§ OBJECTIVE
Output the lines below exactly, please, from the first line until the line with "so.rotation_euler=dirv.to_track_quat('Z','Y').to_euler()", counting both.

>>>>

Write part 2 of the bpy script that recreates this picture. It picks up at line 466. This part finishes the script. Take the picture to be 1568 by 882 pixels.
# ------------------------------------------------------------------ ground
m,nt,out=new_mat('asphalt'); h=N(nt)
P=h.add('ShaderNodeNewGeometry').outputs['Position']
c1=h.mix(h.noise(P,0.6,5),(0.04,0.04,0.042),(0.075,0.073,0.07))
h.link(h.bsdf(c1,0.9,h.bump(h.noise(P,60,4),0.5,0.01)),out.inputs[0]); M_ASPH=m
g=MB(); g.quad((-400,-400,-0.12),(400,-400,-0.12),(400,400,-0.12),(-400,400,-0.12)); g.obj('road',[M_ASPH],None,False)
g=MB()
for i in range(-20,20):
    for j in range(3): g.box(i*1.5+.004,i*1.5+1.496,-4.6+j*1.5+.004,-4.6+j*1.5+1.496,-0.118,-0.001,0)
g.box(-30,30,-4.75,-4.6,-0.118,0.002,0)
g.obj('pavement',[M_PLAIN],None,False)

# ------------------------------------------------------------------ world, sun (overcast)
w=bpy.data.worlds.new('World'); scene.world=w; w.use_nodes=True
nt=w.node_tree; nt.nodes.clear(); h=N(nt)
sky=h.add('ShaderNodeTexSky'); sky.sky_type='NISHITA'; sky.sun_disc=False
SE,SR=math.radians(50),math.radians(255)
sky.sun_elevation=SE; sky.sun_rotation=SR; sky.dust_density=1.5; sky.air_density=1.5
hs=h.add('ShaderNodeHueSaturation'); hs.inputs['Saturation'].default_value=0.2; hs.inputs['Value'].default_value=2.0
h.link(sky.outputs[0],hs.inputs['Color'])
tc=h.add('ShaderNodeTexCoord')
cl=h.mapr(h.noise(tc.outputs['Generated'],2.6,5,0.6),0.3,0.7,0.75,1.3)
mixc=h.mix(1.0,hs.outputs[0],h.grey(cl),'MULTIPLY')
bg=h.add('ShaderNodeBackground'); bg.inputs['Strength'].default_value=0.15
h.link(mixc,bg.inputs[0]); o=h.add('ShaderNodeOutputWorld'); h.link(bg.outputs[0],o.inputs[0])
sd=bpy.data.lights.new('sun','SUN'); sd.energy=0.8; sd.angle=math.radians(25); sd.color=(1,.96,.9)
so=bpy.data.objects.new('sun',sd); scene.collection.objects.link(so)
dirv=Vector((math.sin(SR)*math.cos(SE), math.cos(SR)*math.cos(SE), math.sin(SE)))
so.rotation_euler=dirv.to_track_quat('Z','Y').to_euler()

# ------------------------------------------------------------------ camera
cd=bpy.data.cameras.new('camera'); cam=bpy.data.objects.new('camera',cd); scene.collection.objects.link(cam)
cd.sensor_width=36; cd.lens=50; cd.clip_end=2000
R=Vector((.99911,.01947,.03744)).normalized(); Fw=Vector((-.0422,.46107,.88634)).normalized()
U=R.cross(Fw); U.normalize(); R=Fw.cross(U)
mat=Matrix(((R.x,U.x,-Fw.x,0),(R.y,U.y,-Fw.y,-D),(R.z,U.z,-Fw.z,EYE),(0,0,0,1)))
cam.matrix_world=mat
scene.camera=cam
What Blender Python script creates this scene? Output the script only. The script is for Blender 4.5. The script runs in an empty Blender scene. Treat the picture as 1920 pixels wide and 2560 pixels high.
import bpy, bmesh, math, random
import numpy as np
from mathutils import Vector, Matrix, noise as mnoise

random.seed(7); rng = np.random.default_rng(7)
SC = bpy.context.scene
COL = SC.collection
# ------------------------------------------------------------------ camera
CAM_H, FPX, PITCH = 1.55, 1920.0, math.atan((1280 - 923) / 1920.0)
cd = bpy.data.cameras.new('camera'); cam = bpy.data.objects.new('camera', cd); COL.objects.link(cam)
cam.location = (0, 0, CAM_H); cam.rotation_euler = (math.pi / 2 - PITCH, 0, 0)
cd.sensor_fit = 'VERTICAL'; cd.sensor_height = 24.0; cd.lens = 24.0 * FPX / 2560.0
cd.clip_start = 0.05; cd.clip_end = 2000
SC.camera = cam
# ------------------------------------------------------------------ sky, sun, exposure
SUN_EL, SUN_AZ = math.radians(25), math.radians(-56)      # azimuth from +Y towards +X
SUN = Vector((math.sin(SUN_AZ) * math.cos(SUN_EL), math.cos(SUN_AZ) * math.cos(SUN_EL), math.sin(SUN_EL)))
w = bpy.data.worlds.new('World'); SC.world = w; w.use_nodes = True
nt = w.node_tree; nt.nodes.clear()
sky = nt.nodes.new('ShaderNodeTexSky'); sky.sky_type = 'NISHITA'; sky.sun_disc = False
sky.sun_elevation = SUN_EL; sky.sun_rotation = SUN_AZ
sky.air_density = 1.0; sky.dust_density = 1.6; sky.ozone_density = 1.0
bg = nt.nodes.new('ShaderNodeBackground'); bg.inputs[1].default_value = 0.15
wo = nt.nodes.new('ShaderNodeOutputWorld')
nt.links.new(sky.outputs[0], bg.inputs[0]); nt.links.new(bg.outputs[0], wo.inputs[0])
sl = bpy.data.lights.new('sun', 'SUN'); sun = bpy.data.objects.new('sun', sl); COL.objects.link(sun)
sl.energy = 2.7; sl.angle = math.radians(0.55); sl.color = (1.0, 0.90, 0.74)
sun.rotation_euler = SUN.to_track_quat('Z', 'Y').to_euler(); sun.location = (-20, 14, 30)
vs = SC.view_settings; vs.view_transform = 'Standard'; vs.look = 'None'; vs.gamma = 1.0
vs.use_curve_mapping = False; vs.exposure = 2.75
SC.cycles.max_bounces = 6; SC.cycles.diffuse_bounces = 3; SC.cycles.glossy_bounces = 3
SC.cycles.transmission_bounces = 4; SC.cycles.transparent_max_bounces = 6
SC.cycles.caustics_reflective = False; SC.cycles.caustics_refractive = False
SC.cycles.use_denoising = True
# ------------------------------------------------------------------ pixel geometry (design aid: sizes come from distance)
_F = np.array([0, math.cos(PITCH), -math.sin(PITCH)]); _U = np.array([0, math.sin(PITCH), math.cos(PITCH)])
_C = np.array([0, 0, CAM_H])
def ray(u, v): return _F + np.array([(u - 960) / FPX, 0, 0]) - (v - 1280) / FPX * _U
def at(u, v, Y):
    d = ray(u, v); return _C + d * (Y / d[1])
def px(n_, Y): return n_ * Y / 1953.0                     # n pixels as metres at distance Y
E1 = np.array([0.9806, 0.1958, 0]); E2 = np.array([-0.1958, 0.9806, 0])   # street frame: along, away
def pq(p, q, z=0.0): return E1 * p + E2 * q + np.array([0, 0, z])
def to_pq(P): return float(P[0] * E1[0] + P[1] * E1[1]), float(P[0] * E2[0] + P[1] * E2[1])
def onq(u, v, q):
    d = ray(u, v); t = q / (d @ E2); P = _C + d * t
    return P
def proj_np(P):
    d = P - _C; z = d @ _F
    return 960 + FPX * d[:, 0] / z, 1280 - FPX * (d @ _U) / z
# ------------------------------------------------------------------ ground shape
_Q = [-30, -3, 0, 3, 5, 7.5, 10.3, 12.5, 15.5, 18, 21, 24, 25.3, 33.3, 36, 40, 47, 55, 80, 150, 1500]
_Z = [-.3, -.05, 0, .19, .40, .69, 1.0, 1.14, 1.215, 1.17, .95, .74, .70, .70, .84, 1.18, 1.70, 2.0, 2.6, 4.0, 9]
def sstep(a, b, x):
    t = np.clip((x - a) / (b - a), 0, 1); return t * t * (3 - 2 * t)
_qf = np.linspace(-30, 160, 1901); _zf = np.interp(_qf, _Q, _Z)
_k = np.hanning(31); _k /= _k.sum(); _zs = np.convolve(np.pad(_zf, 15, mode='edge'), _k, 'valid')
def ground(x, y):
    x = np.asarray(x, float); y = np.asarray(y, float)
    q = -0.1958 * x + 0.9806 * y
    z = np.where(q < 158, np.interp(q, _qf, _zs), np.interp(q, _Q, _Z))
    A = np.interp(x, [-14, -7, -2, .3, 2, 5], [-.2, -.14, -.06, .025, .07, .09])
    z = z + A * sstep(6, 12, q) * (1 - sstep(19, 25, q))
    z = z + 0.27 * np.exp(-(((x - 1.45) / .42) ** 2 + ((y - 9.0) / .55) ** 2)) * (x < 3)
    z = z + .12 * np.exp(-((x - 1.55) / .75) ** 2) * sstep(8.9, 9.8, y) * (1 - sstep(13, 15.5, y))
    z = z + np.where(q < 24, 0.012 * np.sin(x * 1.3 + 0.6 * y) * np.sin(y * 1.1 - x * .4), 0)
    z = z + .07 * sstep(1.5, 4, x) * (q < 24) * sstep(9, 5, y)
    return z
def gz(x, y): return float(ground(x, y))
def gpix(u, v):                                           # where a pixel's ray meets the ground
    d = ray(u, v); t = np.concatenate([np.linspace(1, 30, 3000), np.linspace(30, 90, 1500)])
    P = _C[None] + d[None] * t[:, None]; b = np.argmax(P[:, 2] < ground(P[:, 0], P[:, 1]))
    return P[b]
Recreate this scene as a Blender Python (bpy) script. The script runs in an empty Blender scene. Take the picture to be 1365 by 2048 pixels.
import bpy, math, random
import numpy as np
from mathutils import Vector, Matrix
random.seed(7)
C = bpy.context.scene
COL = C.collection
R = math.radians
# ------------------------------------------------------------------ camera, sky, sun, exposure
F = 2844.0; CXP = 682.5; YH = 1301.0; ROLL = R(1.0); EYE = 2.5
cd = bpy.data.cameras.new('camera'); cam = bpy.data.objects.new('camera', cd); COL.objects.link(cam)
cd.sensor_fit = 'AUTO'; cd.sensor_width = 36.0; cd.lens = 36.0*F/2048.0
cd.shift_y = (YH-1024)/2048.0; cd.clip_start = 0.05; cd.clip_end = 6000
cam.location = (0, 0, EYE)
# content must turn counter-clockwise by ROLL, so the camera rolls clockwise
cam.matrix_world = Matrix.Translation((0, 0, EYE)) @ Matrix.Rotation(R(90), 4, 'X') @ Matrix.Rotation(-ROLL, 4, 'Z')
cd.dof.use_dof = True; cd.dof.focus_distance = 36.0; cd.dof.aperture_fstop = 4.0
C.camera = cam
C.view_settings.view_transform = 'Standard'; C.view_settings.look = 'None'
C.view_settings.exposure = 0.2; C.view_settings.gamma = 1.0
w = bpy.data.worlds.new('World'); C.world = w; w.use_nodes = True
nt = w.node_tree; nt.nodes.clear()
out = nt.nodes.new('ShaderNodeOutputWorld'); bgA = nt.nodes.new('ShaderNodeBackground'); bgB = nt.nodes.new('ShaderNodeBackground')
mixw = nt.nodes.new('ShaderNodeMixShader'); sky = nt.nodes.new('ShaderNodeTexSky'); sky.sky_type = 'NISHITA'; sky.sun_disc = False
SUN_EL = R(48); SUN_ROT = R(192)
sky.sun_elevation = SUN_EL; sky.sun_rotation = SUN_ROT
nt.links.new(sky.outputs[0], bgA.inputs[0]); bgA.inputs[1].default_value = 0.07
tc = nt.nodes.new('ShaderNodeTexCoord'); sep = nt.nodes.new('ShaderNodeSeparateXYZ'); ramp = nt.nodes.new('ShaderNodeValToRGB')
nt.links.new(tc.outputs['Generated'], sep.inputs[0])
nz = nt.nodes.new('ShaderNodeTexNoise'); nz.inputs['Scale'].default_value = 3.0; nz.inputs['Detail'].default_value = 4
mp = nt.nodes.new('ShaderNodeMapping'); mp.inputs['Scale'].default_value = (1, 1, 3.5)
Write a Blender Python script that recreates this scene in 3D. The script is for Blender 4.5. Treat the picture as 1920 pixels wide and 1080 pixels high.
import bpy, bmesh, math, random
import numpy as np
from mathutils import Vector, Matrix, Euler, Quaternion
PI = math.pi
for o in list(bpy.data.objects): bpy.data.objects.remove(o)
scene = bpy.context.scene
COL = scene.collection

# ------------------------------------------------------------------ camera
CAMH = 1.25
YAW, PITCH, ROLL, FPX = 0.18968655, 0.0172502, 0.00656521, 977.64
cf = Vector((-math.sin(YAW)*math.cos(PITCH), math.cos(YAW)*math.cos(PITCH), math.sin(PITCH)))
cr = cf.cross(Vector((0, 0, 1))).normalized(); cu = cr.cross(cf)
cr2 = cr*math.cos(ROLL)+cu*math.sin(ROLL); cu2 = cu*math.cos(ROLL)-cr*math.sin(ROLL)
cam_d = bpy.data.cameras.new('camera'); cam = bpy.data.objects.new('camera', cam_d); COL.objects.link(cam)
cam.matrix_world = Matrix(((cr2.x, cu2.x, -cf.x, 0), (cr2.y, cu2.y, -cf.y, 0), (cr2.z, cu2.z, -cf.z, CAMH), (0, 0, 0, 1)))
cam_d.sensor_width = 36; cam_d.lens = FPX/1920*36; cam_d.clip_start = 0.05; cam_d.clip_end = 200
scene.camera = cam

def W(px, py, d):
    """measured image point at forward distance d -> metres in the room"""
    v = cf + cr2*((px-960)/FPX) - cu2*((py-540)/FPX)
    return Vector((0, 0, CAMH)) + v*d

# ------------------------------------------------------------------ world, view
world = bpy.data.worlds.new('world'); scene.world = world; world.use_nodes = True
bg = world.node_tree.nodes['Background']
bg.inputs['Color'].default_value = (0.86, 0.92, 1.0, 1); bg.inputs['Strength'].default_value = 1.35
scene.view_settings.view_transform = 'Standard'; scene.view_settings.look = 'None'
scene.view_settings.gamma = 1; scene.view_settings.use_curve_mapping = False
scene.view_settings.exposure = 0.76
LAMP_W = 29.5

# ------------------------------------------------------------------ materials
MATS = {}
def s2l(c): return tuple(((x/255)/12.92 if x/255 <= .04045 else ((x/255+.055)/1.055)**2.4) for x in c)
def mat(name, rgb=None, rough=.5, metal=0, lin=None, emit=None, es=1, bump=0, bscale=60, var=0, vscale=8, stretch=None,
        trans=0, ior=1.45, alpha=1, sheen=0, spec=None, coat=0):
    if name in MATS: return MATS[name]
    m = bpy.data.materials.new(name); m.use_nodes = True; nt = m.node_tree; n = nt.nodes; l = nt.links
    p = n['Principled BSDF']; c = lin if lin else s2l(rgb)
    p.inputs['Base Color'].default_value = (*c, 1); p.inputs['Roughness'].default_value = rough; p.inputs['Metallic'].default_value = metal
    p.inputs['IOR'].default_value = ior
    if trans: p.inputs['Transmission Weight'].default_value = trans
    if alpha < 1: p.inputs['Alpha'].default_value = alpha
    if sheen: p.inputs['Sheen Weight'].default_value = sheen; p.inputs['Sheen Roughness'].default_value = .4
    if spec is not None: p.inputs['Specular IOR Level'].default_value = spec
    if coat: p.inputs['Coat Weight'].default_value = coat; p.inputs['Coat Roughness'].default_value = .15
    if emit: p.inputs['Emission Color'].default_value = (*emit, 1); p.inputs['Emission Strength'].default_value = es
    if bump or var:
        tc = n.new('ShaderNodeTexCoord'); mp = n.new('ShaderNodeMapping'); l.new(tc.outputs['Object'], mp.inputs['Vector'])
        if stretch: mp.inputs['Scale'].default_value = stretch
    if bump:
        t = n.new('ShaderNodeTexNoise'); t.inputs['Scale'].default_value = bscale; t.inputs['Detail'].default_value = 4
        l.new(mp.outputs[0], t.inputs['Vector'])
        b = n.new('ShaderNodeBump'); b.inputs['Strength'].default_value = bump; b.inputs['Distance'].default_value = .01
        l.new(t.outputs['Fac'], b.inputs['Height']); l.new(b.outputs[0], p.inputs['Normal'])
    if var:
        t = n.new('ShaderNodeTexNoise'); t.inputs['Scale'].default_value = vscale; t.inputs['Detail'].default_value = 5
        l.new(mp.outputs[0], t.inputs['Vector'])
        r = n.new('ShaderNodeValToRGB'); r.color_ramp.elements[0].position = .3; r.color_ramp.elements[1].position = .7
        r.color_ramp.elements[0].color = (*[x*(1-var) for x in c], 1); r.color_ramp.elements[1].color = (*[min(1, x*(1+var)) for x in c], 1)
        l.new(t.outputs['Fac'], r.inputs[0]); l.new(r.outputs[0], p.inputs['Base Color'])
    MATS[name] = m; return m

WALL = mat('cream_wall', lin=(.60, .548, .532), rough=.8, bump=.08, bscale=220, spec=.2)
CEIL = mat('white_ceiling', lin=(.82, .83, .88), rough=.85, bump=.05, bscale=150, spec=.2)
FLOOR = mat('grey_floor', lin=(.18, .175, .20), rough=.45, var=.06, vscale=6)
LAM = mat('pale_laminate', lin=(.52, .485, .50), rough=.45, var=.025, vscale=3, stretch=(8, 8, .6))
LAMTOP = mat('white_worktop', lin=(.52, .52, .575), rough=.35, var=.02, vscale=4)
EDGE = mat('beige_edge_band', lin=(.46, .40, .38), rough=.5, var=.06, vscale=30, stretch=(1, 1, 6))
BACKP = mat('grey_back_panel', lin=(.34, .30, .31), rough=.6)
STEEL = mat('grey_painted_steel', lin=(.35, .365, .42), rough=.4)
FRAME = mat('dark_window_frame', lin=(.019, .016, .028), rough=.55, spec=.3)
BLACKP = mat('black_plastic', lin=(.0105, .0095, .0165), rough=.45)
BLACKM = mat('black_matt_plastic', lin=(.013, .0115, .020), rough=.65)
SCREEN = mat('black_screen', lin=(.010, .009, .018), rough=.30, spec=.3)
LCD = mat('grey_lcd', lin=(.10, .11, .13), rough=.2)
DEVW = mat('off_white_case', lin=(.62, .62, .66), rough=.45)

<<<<

§ ANSWER TO THE TASK
Write part 2 of the bpy script that recreates this picture. It picks up at line 466. This part finishes the script. Take the picture to be 1568 by 882 pixels.
# ------------------------------------------------------------------ ground
m,nt,out=new_mat('asphalt'); h=N(nt)
P=h.add('ShaderNodeNewGeometry').outputs['Position']
c1=h.mix(h.noise(P,0.6,5),(0.04,0.04,0.042),(0.075,0.073,0.07))
h.link(h.bsdf(c1,0.9,h.bump(h.noise(P,60,4),0.5,0.01)),out.inputs[0]); M_ASPH=m
g=MB(); g.quad((-400,-400,-0.12),(400,-400,-0.12),(400,400,-0.12),(-400,400,-0.12)); g.obj('road',[M_ASPH],None,False)
g=MB()
for i in range(-20,20):
    for j in range(3): g.box(i*1.5+.004,i*1.5+1.496,-4.6+j*1.5+.004,-4.6+j*1.5+1.496,-0.118,-0.001,0)
g.box(-30,30,-4.75,-4.6,-0.118,0.002,0)
g.obj('pavement',[M_PLAIN],None,False)

# ------------------------------------------------------------------ world, sun (overcast)
w=bpy.data.worlds.new('World'); scene.world=w; w.use_nodes=True
nt=w.node_tree; nt.nodes.clear(); h=N(nt)
sky=h.add('ShaderNodeTexSky'); sky.sky_type='NISHITA'; sky.sun_disc=False
SE,SR=math.radians(50),math.radians(255)
sky.sun_elevation=SE; sky.sun_rotation=SR; sky.dust_density=1.5; sky.air_density=1.5
hs=h.add('ShaderNodeHueSaturation'); hs.inputs['Saturation'].default_value=0.2; hs.inputs['Value'].default_value=2.0
h.link(sky.outputs[0],hs.inputs['Color'])
tc=h.add('ShaderNodeTexCoord')
cl=h.mapr(h.noise(tc.outputs['Generated'],2.6,5,0.6),0.3,0.7,0.75,1.3)
mixc=h.mix(1.0,hs.outputs[0],h.grey(cl),'MULTIPLY')
bg=h.add('ShaderNodeBackground'); bg.inputs['Strength'].default_value=0.15
h.link(mixc,bg.inputs[0]); o=h.add('ShaderNodeOutputWorld'); h.link(bg.outputs[0],o.inputs[0])
sd=bpy.data.lights.new('sun','SUN'); sd.energy=0.8; sd.angle=math.radians(25); sd.color=(1,.96,.9)
so=bpy.data.objects.new('sun',sd); scene.collection.objects.link(so)
dirv=Vector((math.sin(SR)*math.cos(SE), math.cos(SR)*math.cos(SE), math.sin(SE)))
so.rotation_euler=dirv.to_track_quat('Z','Y').to_euler()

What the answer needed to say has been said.